__Aim__
Copy every line that mentions the word "from".

== Source data ==

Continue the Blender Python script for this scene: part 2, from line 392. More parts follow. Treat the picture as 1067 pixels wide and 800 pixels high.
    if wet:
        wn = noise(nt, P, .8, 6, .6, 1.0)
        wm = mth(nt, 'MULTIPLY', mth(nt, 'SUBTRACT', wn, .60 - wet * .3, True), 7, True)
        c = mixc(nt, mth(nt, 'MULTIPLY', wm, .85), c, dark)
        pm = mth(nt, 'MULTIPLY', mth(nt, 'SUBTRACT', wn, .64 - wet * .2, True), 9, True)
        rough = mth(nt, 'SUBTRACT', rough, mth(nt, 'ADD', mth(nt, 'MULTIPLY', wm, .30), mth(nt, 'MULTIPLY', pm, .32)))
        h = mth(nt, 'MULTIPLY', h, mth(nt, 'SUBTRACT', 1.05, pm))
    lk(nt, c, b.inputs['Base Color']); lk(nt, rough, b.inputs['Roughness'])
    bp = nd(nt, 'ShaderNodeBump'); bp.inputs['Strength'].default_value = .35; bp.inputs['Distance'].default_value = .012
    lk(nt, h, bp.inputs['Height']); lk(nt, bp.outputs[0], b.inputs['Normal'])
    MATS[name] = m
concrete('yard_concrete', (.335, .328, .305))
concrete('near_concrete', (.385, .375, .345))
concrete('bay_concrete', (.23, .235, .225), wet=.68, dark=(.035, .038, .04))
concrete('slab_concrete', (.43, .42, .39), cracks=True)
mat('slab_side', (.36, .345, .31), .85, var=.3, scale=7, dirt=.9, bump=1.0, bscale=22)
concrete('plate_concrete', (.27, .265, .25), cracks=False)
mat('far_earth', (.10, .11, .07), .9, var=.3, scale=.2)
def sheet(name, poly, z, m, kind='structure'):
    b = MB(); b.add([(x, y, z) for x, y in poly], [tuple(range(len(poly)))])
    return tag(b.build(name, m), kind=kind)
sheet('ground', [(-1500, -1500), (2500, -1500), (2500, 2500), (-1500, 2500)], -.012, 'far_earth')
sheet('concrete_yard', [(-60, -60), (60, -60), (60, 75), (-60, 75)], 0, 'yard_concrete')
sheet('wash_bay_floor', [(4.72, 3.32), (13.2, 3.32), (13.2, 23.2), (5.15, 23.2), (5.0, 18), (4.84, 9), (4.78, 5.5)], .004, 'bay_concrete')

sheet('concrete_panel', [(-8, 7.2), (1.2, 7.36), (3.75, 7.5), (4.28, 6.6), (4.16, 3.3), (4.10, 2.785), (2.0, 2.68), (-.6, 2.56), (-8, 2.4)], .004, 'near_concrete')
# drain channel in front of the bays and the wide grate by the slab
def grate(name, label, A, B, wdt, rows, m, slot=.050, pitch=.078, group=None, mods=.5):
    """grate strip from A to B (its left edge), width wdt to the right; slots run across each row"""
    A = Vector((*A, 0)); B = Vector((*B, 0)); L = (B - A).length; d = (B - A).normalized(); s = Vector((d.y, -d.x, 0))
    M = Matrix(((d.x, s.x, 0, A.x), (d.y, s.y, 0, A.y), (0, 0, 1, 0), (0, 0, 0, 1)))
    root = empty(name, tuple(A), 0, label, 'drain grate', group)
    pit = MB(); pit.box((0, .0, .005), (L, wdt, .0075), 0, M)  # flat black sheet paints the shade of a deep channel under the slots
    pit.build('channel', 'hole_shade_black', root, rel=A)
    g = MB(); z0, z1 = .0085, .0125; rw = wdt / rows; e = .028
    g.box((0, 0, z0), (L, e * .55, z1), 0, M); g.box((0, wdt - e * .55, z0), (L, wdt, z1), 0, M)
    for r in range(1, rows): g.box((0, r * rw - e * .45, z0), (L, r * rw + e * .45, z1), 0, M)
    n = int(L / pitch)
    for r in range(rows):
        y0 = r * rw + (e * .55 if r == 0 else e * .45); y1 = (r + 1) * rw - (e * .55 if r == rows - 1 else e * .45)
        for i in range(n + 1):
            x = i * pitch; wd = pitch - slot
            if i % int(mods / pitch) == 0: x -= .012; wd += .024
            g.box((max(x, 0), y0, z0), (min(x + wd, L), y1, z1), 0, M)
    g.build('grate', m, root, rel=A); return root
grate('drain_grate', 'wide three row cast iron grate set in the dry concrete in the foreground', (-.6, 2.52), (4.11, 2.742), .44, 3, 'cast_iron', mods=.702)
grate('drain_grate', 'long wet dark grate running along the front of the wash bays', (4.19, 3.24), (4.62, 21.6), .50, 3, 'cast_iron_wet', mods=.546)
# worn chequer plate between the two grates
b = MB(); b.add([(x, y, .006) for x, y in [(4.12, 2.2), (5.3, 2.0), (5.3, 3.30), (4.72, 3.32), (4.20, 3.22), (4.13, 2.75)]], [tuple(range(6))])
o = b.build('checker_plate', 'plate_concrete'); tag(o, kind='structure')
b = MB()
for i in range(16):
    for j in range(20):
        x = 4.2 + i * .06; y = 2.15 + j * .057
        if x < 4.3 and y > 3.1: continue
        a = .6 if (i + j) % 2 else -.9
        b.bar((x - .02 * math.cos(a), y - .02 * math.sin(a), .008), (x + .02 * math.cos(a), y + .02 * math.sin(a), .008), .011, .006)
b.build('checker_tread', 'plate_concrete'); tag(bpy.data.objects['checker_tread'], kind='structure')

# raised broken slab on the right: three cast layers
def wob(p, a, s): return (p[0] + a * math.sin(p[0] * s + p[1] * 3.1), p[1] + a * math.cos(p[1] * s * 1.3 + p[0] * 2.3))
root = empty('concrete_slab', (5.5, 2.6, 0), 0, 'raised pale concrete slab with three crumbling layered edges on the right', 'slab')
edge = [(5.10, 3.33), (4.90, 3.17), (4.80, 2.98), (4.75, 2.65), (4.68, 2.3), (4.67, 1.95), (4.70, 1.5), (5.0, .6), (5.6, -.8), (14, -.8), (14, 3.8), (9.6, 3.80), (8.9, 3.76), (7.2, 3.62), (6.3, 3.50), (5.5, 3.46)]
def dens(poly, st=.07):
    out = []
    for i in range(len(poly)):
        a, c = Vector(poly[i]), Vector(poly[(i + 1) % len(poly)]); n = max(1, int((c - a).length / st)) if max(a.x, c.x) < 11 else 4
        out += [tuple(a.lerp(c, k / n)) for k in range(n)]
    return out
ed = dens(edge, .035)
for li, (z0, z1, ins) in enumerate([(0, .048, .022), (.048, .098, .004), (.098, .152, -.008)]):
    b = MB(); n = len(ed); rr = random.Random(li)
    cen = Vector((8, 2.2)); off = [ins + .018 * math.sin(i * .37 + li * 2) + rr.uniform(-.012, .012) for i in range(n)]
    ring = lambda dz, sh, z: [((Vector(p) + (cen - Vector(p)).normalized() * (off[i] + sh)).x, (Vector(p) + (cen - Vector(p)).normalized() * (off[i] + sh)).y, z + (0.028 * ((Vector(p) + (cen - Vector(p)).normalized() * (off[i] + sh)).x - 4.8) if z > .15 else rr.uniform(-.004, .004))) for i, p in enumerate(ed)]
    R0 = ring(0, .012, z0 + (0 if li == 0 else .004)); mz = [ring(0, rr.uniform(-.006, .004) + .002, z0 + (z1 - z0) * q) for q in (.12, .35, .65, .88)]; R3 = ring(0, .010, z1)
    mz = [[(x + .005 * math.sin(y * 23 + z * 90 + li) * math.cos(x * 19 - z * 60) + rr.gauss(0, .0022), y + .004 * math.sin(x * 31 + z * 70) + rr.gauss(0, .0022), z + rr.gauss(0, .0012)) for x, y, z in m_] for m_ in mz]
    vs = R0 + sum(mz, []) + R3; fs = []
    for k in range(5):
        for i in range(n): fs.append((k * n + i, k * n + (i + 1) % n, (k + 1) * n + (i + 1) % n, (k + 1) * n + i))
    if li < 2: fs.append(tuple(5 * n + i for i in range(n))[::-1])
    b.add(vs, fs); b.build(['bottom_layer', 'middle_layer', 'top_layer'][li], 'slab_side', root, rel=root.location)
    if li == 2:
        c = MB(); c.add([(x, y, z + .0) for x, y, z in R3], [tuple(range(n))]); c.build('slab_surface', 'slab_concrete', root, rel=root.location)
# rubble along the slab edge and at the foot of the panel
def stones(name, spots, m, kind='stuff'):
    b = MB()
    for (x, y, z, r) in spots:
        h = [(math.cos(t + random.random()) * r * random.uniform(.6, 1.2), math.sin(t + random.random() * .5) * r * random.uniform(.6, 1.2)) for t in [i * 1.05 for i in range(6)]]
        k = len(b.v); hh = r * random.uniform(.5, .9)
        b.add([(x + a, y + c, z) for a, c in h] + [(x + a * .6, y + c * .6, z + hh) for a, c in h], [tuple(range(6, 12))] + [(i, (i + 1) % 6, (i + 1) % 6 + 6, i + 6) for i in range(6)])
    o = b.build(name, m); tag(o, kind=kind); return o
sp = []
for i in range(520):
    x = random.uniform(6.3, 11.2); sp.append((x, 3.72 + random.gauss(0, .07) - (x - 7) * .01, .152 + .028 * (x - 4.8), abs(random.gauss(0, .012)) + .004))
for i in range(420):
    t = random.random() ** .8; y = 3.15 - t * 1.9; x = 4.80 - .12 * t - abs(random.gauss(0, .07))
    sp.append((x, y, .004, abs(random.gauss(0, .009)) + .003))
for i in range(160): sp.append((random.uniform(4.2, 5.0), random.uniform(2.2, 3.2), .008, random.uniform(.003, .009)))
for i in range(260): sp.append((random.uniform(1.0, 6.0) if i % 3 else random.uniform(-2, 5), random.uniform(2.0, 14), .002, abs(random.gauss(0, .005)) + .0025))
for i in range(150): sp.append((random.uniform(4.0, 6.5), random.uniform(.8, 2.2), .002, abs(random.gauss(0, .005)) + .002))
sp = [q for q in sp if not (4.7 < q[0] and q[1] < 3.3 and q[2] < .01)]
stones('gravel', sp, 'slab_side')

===

__Answer for the task__
Continue the Blender Python script for this scene: part 2, from line 392. More parts follow. Treat the picture as 1067 pixels wide and 800 pixels high.
    """grate strip from A to B (its left edge), width wdt to the right; slots run across each row"""